# [Directions for this task]
Retype nothing but the lines from the start of the material up to and including the line with "SC.camera = cam". Pictures don't belong in the copy.

# [Source material]
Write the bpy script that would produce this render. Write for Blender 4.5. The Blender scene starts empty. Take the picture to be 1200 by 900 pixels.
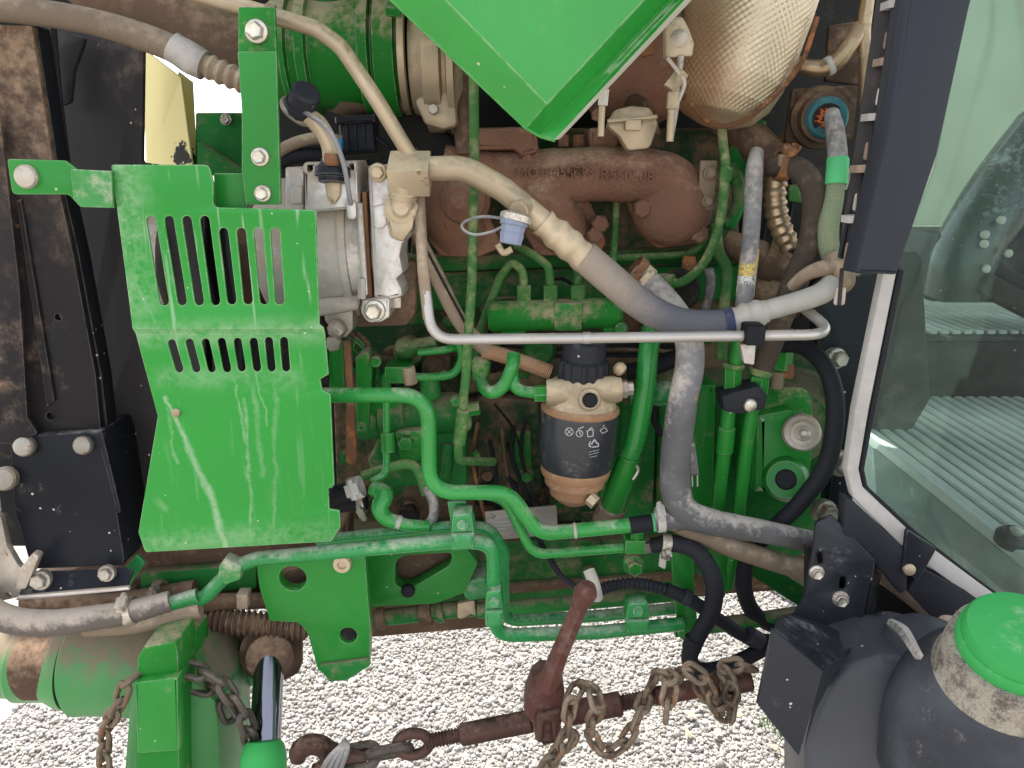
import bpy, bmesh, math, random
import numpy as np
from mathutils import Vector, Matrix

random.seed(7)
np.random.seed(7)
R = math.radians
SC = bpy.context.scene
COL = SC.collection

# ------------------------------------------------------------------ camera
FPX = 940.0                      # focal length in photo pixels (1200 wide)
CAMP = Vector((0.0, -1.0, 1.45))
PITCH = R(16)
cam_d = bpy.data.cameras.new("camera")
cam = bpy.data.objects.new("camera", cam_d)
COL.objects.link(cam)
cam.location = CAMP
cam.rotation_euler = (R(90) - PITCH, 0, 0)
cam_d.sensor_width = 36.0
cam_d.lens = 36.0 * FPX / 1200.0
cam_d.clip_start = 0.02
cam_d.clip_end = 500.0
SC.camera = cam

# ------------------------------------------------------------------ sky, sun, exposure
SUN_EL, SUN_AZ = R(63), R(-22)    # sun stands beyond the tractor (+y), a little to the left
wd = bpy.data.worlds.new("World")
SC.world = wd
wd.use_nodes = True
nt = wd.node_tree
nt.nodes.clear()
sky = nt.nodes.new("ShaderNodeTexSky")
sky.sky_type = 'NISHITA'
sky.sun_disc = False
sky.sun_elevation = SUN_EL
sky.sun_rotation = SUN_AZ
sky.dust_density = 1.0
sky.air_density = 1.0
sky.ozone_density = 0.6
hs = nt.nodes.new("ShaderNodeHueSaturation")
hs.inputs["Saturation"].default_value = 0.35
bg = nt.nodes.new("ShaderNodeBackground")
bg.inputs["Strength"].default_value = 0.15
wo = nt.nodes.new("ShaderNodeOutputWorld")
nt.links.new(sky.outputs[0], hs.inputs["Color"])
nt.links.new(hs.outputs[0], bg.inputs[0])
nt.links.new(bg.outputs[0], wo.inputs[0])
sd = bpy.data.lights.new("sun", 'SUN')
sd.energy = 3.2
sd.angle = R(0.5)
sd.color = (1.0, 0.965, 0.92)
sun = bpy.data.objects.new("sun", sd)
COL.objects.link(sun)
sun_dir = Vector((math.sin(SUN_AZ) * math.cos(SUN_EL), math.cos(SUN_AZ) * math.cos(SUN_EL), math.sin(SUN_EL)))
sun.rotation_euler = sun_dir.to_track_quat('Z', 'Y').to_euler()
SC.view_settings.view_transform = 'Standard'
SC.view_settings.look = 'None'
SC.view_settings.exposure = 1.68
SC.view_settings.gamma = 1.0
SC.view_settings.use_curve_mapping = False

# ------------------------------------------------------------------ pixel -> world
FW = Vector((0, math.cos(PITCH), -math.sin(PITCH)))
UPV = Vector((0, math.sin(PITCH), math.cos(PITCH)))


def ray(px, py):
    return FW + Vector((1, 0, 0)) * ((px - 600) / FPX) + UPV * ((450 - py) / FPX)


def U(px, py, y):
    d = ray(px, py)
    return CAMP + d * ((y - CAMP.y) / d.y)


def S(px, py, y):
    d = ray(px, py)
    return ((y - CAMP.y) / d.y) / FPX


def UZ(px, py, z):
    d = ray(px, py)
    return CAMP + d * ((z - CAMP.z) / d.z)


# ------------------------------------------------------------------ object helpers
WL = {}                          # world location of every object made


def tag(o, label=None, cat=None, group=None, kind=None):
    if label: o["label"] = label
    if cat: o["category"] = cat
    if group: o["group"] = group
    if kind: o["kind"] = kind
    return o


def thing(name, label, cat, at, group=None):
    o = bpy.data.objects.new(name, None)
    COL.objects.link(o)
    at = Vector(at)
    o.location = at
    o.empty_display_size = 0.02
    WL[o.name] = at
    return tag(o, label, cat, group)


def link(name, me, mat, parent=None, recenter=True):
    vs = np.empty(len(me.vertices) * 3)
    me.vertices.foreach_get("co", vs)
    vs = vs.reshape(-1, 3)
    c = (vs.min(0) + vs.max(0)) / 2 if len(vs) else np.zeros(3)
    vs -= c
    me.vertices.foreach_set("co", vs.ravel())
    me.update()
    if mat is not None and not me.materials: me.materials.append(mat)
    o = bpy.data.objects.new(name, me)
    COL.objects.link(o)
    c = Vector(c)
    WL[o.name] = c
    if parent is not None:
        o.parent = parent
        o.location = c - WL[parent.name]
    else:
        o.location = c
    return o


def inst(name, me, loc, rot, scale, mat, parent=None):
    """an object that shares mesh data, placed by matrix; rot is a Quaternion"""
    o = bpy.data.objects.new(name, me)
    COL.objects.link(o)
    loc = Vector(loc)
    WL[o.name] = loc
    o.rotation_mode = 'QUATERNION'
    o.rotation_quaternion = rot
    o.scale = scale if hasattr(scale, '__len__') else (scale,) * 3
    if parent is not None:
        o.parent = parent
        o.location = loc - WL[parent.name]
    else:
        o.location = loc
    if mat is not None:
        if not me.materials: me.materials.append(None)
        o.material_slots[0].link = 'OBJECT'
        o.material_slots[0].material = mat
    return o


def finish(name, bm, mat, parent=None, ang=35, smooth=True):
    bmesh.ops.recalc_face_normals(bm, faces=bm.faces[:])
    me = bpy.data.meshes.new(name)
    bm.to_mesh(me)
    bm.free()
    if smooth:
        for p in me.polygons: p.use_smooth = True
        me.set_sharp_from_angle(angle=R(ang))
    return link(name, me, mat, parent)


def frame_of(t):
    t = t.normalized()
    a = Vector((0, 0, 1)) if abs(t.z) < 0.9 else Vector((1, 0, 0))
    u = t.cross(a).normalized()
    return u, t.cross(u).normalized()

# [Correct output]
Write the bpy script that would produce this render. Write for Blender 4.5. The Blender scene starts empty. Take the picture to be 1200 by 900 pixels.
import bpy, bmesh, math, random
import numpy as np
from mathutils import Vector, Matrix

random.seed(7)
np.random.seed(7)
R = math.radians
SC = bpy.context.scene
COL = SC.collection

# ------------------------------------------------------------------ camera
FPX = 940.0                      # focal length in photo pixels (1200 wide)
CAMP = Vector((0.0, -1.0, 1.45))
PITCH = R(16)
cam_d = bpy.data.cameras.new("camera")
cam = bpy.data.objects.new("camera", cam_d)
COL.objects.link(cam)
cam.location = CAMP
cam.rotation_euler = (R(90) - PITCH, 0, 0)
cam_d.sensor_width = 36.0
cam_d.lens = 36.0 * FPX / 1200.0
cam_d.clip_start = 0.02
cam_d.clip_end = 500.0
SC.camera = cam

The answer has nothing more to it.